Sunday, 20 June 2021

Solstice (2008)

Director: Daniel Myrick
Writers: Daniel Myrick, Martin Musatov and Ethan Erwin, based on the 2003 film Midsommer, by Carsten Myllerup and Rasmus Heisterberg
Stars: Elisabeth Harnois, Shawn Ashmore, Hilarie Burton, Amanda Seyfreid, Tyler Hoechlin, Matt O’Leary and R. Lee Ermey

Index: Horror Movie Calendar.

I tend to avoid the inevitable American remakes of foreign horror films that succeed enough to be noticed by the mainstream, but I saw Solstice before I realised that it was based on a Danish film called Midsommer, and enjoyed its translation to the Louisiana bayou enough that I’m tentative about seeking out the original in case it spoils this one. In other major instances, such as The Vanishing or Let the Right One In, I saw the original first and don’t have that problem. Another reason why I’m not the logical audience for Solstice is that it’s a Daniel Myrick film, he who started out so successfully with The Blair Witch Project, surely the most popular horror movie I’ve never seen, on account of my having serious problems with shakycam. He hasn’t had the most prolific career, with few credits in between that debut in 1999 and a burst of activity around 2007 and 2008, but this should have brought him opportunity, as it’s a solid psychological drama that’s wildly different from what he was known for. Then again, maybe that was the problem.

The majority of the psychological weight stems from the inherent connection between twins, one of whom we meet immediately. She’s Megan Thomas and we meet her at the grave of her sister Sophie, who died in 2005 at the age of only eighteen. We know that we’re in New Orleans because the graves are all above ground vaults, on account of the water table being so high that burying them the usual six feet under would just mean floating coffins. How horror movie is that? Anyway, Sophie died on Christmas Eve and we join Megan the following June as she prepares to head out with friends to her family’s plantation house at Nowell Lake to both help get her mind off things and allow her the opportunity to pack up Sophie’s belongings. As you might imagine, doing both of those at the same time is going to be quite the accomplishment, because everything sparks a memory. And that’s before she decides to hook up with Christian, who used to be Sophie’s boyfriend. Sure, they’d split up before her suicide but how awkward can you get?

Father’s Day (2011)

Directors: Astron-6
Writers: Astron-6
Stars: Adam Brooks, Matt Kennedy, Conor Sweeney, Amy Groening, Mackenzie Murdock, Meredith Sweeney. Brent Neale. Garrett Hnatiuk, Kevin Anderson, Billy Sadoo, Alcon van der Baek and Zsuzsi

Index: Horror Movie Calendar.

If Mother’s Day, the 1980 Troma movie, may not have actually been set on Mother’s Day, at least we’re in no doubt that Father’s Day, the unrelated 2011 Troma movie, is indeed tied to Father’s Day. In fact, it makes the point so crystal clear in the opening scene that it’s almost deliberately trying to make up for that odd omission over thirty years earlier. It’s an icky start. The bed is bouncing, but not for the reasons you think. Someone’s carving someone else into little pieces. Oh, and having sex with his bloody skull, so maybe it is what you think. This is a Troma movie, after all, even if it was made by the Canadian filmmaking collective known as Astron-6, and it’s more outrageous than Mother’s Day in almost every regard. Our gay necrophile doesn’t have long, as someone struts down his corridor with gun drawn. The pervert killer does escape out of the window but he’s promptly shot, run over and shot again just to be sure. “Happy Father’s Day,” our new killer tells the old one, looking down from a rakish angle with his one good eye.

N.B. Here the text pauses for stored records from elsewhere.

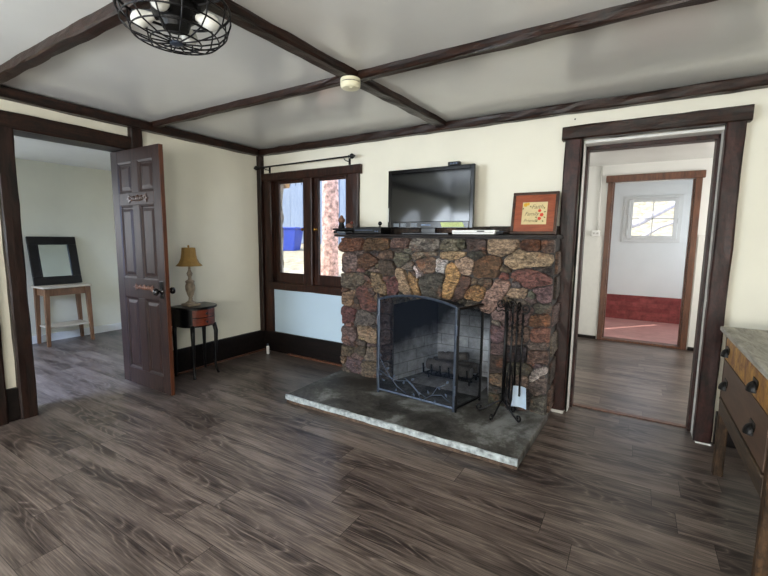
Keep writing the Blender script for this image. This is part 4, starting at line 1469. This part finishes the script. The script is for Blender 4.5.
for k in range(4):
    a = 0.35 + k * PI / 2
    G().tube([(FX + 0.11 * math.cos(a), FY + 0.11 * math.sin(a), 2.350), (FX + RT * math.cos(a), FY + RT * math.sin(a), ZT_)], 0.006, 6).build('cage_arm', M['iron'], fan)
for k in range(4):
    a = 0.62 + k * PI / 2
    d = Vector((math.cos(a), math.sin(a), -0.28)).normalized()
    p = Vector((FX, FY, 2.325)) + Vector((math.cos(a), math.sin(a), 0)) * 0.055
    sk = G().lathe([(0.018, 0), (0.019, 0.01), (0.019, 0.03), (0.016, 0.032)], p, 16, d).build('socket', M['matt_black'], fan, smooth=False)
    G().lathe([(0.013, 0.028), (0.015, 0.04), (0.026, 0.062), (0.034, 0.084), (0.032, 0.104), (0.021, 0.120), (0.008, 0.127), (0, 0.128)], p, 18, d).build('bulb', M['bulb'], sk, smooth=True)

# ------------------------------------------------------------------ side table and lamp by the left wall
tb = thing('side_table', 'small black half-round side table with two reddish drawers by the left wall', 'table', (-3.78, 2.54, 0))


def dtop(inset, n=20):
    pts = [(-3.915, 2.30 + inset), (-3.915, 2.71 - inset)]
    for k in range(n + 1):
        a = PI / 2 - PI * k / n
        pts.append((-3.76 + (0.175 - inset) * math.cos(a), 2.505 + (0.205 - inset) * math.sin(a)))
    return pts


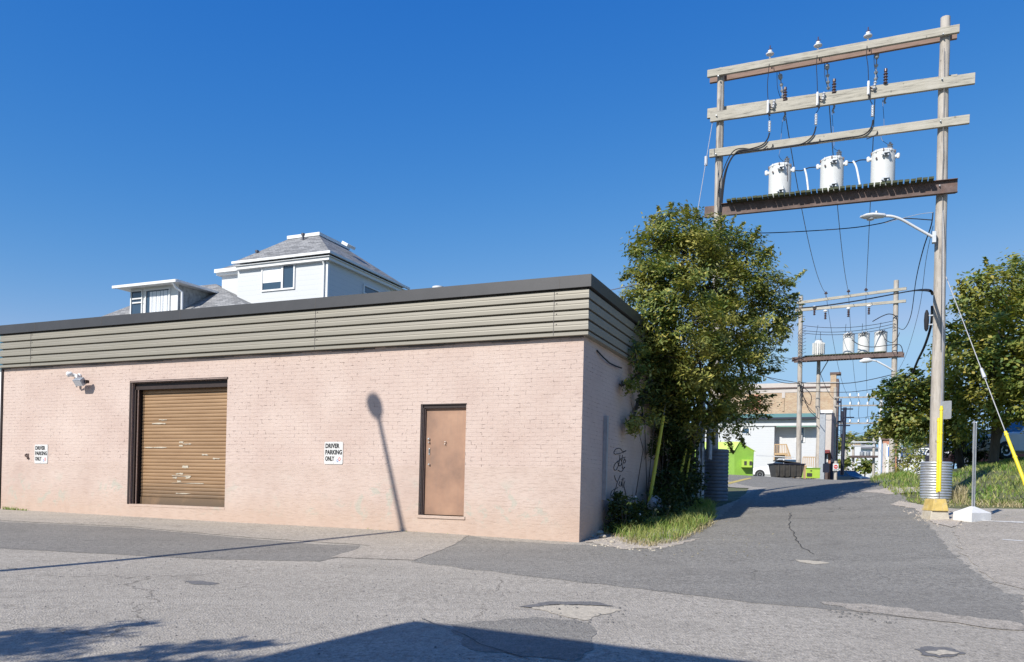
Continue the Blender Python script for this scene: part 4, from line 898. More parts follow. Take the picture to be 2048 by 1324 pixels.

This is Ahab and he’s our lead, even if he doesn’t show back up again for a while. I should clarify that it’s really only fifteen minutes but it feels like a lot longer because the script doesn’t seem to know what it wants to tell us and it throws everything but the kitchen sink into these opening scenes. It’s also very gay and I do mean that literally, not as some stupid politically incorrect insult. Within the first ten minutes, we’ve witnessed a cannibalistic gay necrophile indulging his vices; been introduced to a young gay man called Twink, who doesn’t really work at a pizza joint, as he tells the cops, but robs men he’s sucking off in the street for his pimp, Walnut; and watched Twink’s tormented father raped and set on fire by a fat man. That’s pretty gay stuff. Even the cop who wonders about Twink, because the last time he saw his dad was when he picked him up from the police station a day earlier after being questioned about being found in a room with a buggered dead man, slaps him on the tush and tells him that he’s watching his ass.